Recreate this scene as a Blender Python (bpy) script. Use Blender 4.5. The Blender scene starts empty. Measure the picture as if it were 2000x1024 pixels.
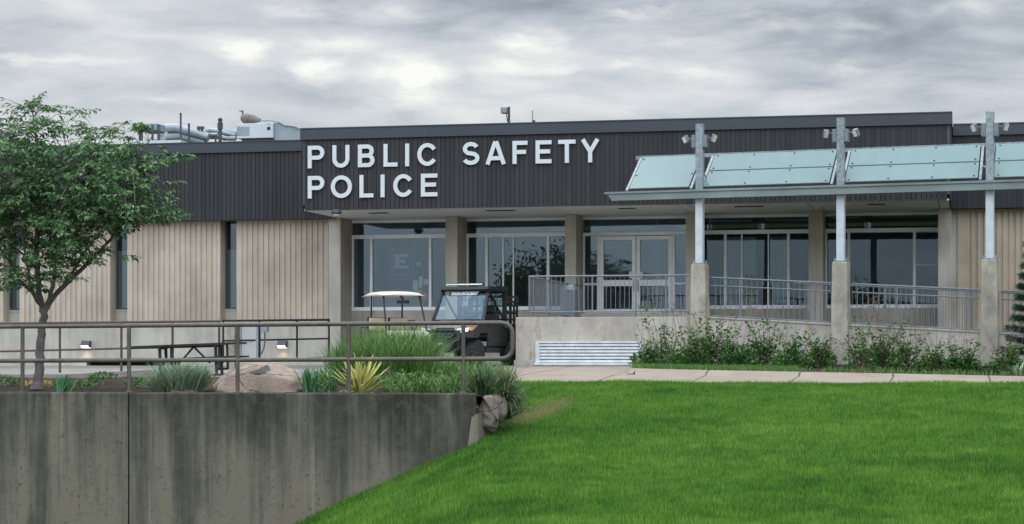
import bpy, bmesh, math, random
import numpy as np
from mathutils import Vector, Matrix, noise as mnoise
random.seed(7); RNG = np.random.default_rng(7)
SC = bpy.context.scene
COL = SC.collection
PI = math.pi
F = 3900.0; PHI = math.atan(870/3900); CP, SP = math.cos(PHI), math.sin(PHI)
HZ = 690.0
# camera stands at the origin (eye height z = 0) and looks along fwd; the building's front is parallel to X
def W(xc, t): return (xc*CP - t*SP, xc*SP + t*CP)
def cam_of(x, y): return (x*CP + y*SP, -x*SP + y*CP)
def P(px, py, t):
    x, y = W((px-1000)/F*t, t); return Vector((x, y, (HZ-py)*t/F))
def TD(px, D): return D/(CP + (px-1000)/F*SP)
def X(px, D):
    t = TD(px, D); return W((px-1000)/F*t, t)[0]
def Z(px, py, D): return (HZ-py)*TD(px, D)/F

# ---------------------------------------------------------------- mesh builder
class MB:
    def __init__(s): s.v = []; s.f = []; s.c = []
    def add(s, vs, fs):
        n = len(s.v); s.v.extend([tuple(p) for p in vs]); s.f.extend([tuple(i+n for i in f) for f in fs]); return s
    def box(s, x0, x1, y0, y1, z0, z1, M=None, bev=0):
        if x0 > x1: x0, x1 = x1, x0
        if y0 > y1: y0, y1 = y1, y0
        if z0 > z1: z0, z1 = z1, z0
        if bev > 0:
            bm = bmesh.new(); bmesh.ops.create_cube(bm, size=1)
            bmesh.ops.scale(bm, vec=(x1-x0, y1-y0, z1-z0), verts=bm.verts)
            bmesh.ops.translate(bm, vec=((x0+x1)/2, (y0+y1)/2, (z0+z1)/2), verts=bm.verts)
            bmesh.ops.bevel(bm, geom=bm.edges[:], offset=bev, segments=2, affect='EDGES', profile=.6)
            bm.verts.ensure_lookup_table(); bm.verts.index_update()
            vs = [v.co.copy() for v in bm.verts]; fs = [[v.index for v in f.verts] for f in bm.faces]; bm.free()
        else:
            vs = [Vector(p) for p in ((x0,y0,z0),(x1,y0,z0),(x1,y1,z0),(x0,y1,z0),(x0,y0,z1),(x1,y0,z1),(x1,y1,z1),(x0,y1,z1))]
            fs = [(0,3,2,1),(4,5,6,7),(0,1,5,4),(1,2,6,5),(2,3,7,6),(3,0,4,7)]
        if M is not None: vs = [M @ v for v in vs]
        return s.add(vs, fs)
    def tube(s, pts, r, n=8, cap=True):
        pts = [Vector(p) for p in pts]; m = len(pts)
        rs = r if isinstance(r, (list, tuple)) else [r]*m
        vs = []; up = None
        for i, p in enumerate(pts):
            d = (pts[min(i+1, m-1)] - pts[max(i-1, 0)]).normalized()
            if up is None:
                up = Vector((0, 0, 1)) if abs(d.z) < .9 else Vector((1, 0, 0))
            a = (up - d*up.dot(d))
            if a.length < 1e-5: a = d.orthogonal()
            a.normalize(); b = d.cross(a); up = a
            for k in range(n):
                th = 2*PI*(k+.5)/n; vs.append(p + (a*math.cos(th) + b*math.sin(th))*rs[i])
        fs = []
        for i in range(m-1):
            for k in range(n):
                fs.append((i*n+k, i*n+(k+1) % n, (i+1)*n+(k+1) % n, (i+1)*n+k))
        if cap: fs.append(tuple(range(n-1, -1, -1))); fs.append(tuple((m-1)*n+k for k in range(n)))
        return s.add(vs, fs)
    def bar(s, a, b, w, h=None):            # square section bar a -> b
        h = h or w; a = Vector(a); b = Vector(b); d = (b-a).normalized()
        u = Vector((0, 0, 1)) if abs(d.z) < .95 else Vector((0, 1, 0))
        r = d.cross(u).normalized(); u = r.cross(d)
        vs = []
        for p in (a, b):
            for i, j in ((-1,-1),(1,-1),(1,1),(-1,1)): vs.append(p + r*(w/2*i) + u*(h/2*j))
        return s.add(vs, [(0,1,2,3),(7,6,5,4),(0,4,5,1),(1,5,6,2),(2,6,7,3),(3,7,4,0)])
    def prism(s, poly, fn0, fn1):           # polygon points mapped by two functions
        n = len(poly); vs = [fn0(p) for p in poly] + [fn1(p) for p in poly]
        fs = [tuple(range(n-1, -1, -1)), tuple(range(n, 2*n))] + [(i, (i+1) % n, n+(i+1) % n, n+i) for i in range(n)]
        return s.add(vs, fs)
    def lathe(s, prof, c, axis='z', n=16):
        vs = []; c = Vector(c)
        for (r, h) in prof:
            for k in range(n):
                th = 2*PI*k/n; a, b = r*math.cos(th), r*math.sin(th)
                vs.append(c + (Vector((a, b, h)) if axis == 'z' else Vector((a, h, b)) if axis == 'y' else Vector((h, a, b))))
        fs = [(i*n+k, i*n+(k+1) % n, (i+1)*n+(k+1) % n, (i+1)*n+k) for i in range(len(prof)-1) for k in range(n)]
        fs.append(tuple(range(n-1, -1, -1))); fs.append(tuple((len(prof)-1)*n+k for k in range(n)))
        return s.add(vs, fs)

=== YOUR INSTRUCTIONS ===
Return each line exactly as written. Any picture gets left out.

=== OUTPUT BELOW ===
Recreate this scene as a Blender Python (bpy) script. Use Blender 4.5. The Blender scene starts empty. Measure the picture as if it were 2000x1024 pixels.
import bpy, bmesh, math, random
import numpy as np
from mathutils import Vector, Matrix, noise as mnoise
random.seed(7); RNG = np.random.default_rng(7)
SC = bpy.context.scene
COL = SC.collection
PI = math.pi
F = 3900.0; PHI = math.atan(870/3900); CP, SP = math.cos(PHI), math.sin(PHI)
HZ = 690.0
# camera stands at the origin (eye height z = 0) and looks along fwd; the building's front is parallel to X
def W(xc, t): return (xc*CP - t*SP, xc*SP + t*CP)
def cam_of(x, y): return (x*CP + y*SP, -x*SP + y*CP)
def P(px, py, t):
    x, y = W((px-1000)/F*t, t); return Vector((x, y, (HZ-py)*t/F))
def TD(px, D): return D/(CP + (px-1000)/F*SP)
def X(px, D):
    t = TD(px, D); return W((px-1000)/F*t, t)[0]
def Z(px, py, D): return (HZ-py)*TD(px, D)/F

# ---------------------------------------------------------------- mesh builder
class MB:
    def __init__(s): s.v = []; s.f = []; s.c = []
    def add(s, vs, fs):
        n = len(s.v); s.v.extend([tuple(p) for p in vs]); s.f.extend([tuple(i+n for i in f) for f in fs]); return s
    def box(s, x0, x1, y0, y1, z0, z1, M=None, bev=0):
        if x0 > x1: x0, x1 = x1, x0
        if y0 > y1: y0, y1 = y1, y0
        if z0 > z1: z0, z1 = z1, z0
        if bev > 0:
            bm = bmesh.new(); bmesh.ops.create_cube(bm, size=1)
            bmesh.ops.scale(bm, vec=(x1-x0, y1-y0, z1-z0), verts=bm.verts)
            bmesh.ops.translate(bm, vec=((x0+x1)/2, (y0+y1)/2, (z0+z1)/2), verts=bm.verts)
            bmesh.ops.bevel(bm, geom=bm.edges[:], offset=bev, segments=2, affect='EDGES', profile=.6)
            bm.verts.ensure_lookup_table(); bm.verts.index_update()
            vs = [v.co.copy() for v in bm.verts]; fs = [[v.index for v in f.verts] for f in bm.faces]; bm.free()
        else:
            vs = [Vector(p) for p in ((x0,y0,z0),(x1,y0,z0),(x1,y1,z0),(x0,y1,z0),(x0,y0,z1),(x1,y0,z1),(x1,y1,z1),(x0,y1,z1))]
            fs = [(0,3,2,1),(4,5,6,7),(0,1,5,4),(1,2,6,5),(2,3,7,6),(3,0,4,7)]
        if M is not None: vs = [M @ v for v in vs]
        return s.add(vs, fs)
    def tube(s, pts, r, n=8, cap=True):
        pts = [Vector(p) for p in pts]; m = len(pts)
        rs = r if isinstance(r, (list, tuple)) else [r]*m
        vs = []; up = None
        for i, p in enumerate(pts):
            d = (pts[min(i+1, m-1)] - pts[max(i-1, 0)]).normalized()
            if up is None:
                up = Vector((0, 0, 1)) if abs(d.z) < .9 else Vector((1, 0, 0))
            a = (up - d*up.dot(d))
            if a.length < 1e-5: a = d.orthogonal()
            a.normalize(); b = d.cross(a); up = a
            for k in range(n):
                th = 2*PI*(k+.5)/n; vs.append(p + (a*math.cos(th) + b*math.sin(th))*rs[i])
        fs = []
        for i in range(m-1):
            for k in range(n):
                fs.append((i*n+k, i*n+(k+1) % n, (i+1)*n+(k+1) % n, (i+1)*n+k))
        if cap: fs.append(tuple(range(n-1, -1, -1))); fs.append(tuple((m-1)*n+k for k in range(n)))
        return s.add(vs, fs)
    def bar(s, a, b, w, h=None):            # square section bar a -> b
        h = h or w; a = Vector(a); b = Vector(b); d = (b-a).normalized()
        u = Vector((0, 0, 1)) if abs(d.z) < .95 else Vector((0, 1, 0))
        r = d.cross(u).normalized(); u = r.cross(d)
        vs = []
        for p in (a, b):
            for i, j in ((-1,-1),(1,-1),(1,1),(-1,1)): vs.append(p + r*(w/2*i) + u*(h/2*j))
        return s.add(vs, [(0,1,2,3),(7,6,5,4),(0,4,5,1),(1,5,6,2),(2,6,7,3),(3,7,4,0)])
    def prism(s, poly, fn0, fn1):           # polygon points mapped by two functions
        n = len(poly); vs = [fn0(p) for p in poly] + [fn1(p) for p in poly]
        fs = [tuple(range(n-1, -1, -1)), tuple(range(n, 2*n))] + [(i, (i+1) % n, n+(i+1) % n, n+i) for i in range(n)]
        return s.add(vs, fs)
    def lathe(s, prof, c, axis='z', n=16):
        vs = []; c = Vector(c)
        for (r, h) in prof:
            for k in range(n):
                th = 2*PI*k/n; a, b = r*math.cos(th), r*math.sin(th)
                vs.append(c + (Vector((a, b, h)) if axis == 'z' else Vector((a, h, b)) if axis == 'y' else Vector((h, a, b))))
        fs = [(i*n+k, i*n+(k+1) % n, (i+1)*n+(k+1) % n, (i+1)*n+k) for i in range(len(prof)-1) for k in range(n)]
        fs.append(tuple(range(n-1, -1, -1))); fs.append(tuple((len(prof)-1)*n+k for k in range(n)))
        return s.add(vs, fs)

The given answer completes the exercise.